Para grande espanto de John Jakob Raskob, não havia nenhum rombo na New York County Trust Company. Na segunda-feira, com toda a opinião pública já ciente do que acontecera, Raskob assumiu as rédeas da instituição e usou de todo o seu prestígio para minimizar os efeitos de um início de pânico dos correntistas. Contou com a ajuda do prefeito da cidade, James Walker, que mandou o tesouro municipal fazer um vultoso depósito no banco.
A County Trust continuou de pé, agora com John Raskob na presidência. Riordan, embora tenha perdido boa parte de sua fortuna especulando na Bolsa, não tocara em um só centavo do dinheiro da Trust.
É comum se mostrar o grande crash de 1929 como tendo sido o detonador de uma onda de suicídios. Hollywood, por exemplo, adora essa versão. Em diversos filmes, especuladores e homens de negócios os mais diversos são mostrados saltando de andares altos dos hotéis de Nova York.

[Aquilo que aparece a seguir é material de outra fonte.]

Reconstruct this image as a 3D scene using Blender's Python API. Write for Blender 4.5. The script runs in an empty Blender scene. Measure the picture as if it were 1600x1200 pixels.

Ficcionistas também são fãs do tema, como também eram os comediantes da época, politicamente mais do que incorretos.
“O senhor está se registrando para dormir ou para pular?”, perguntava, num diálogo tragicômico de um show de variedades da Broadway, o recepcionista de um hotel nova-iorquino. “Se for para pular, senhor, por favor, pague adiantado.”
Tudo isso é puro folclore, além de exagero. Houve realmente um aumento no índice de suicídios após o crash e durante a depressão, mas foi uma coisa mais pontual. Só que houve gente que se aproveitou dessas mortes para especular na Bolsa.
No sábado, 12 de março de 1932, por exemplo, Ivar Kreuger, um financista e especulador international de grande notoriedade — operava, nem sempre de modo muito honesto, nas bolsas dos dois lados do Atlântico Norte —, apontou uma arma semiautomática contra a própria cabeça e se matou.
O suicídio ocorreu em Paris, às onze da manhã, hora local, com a Bolsa de Nova York tendo todo seu meio pregão de sábado pela frente. Policiais parisienses foram subornados e a notícia retida até que especuladores do círculo de Kreuger pudessem vender a descoberto ações da Kreuger and Toll e da Lee, Higginson and Company — empresas ligadas ao financista morto — no mercado americano.
Jesse Livermore tornara-se o mais famoso e mais bem-sucedido urso dos Estados Unidos e talvez do mundo. Como emérito ganhador nas baixas, não era de se espantar que ele tenha faturado horrores no crash.
Nos dias de pânico generalizado do final de outubro de 1929, Livermore se deu muito bem. Ficou vendido a descoberto e rachou de ganhar dinheiro.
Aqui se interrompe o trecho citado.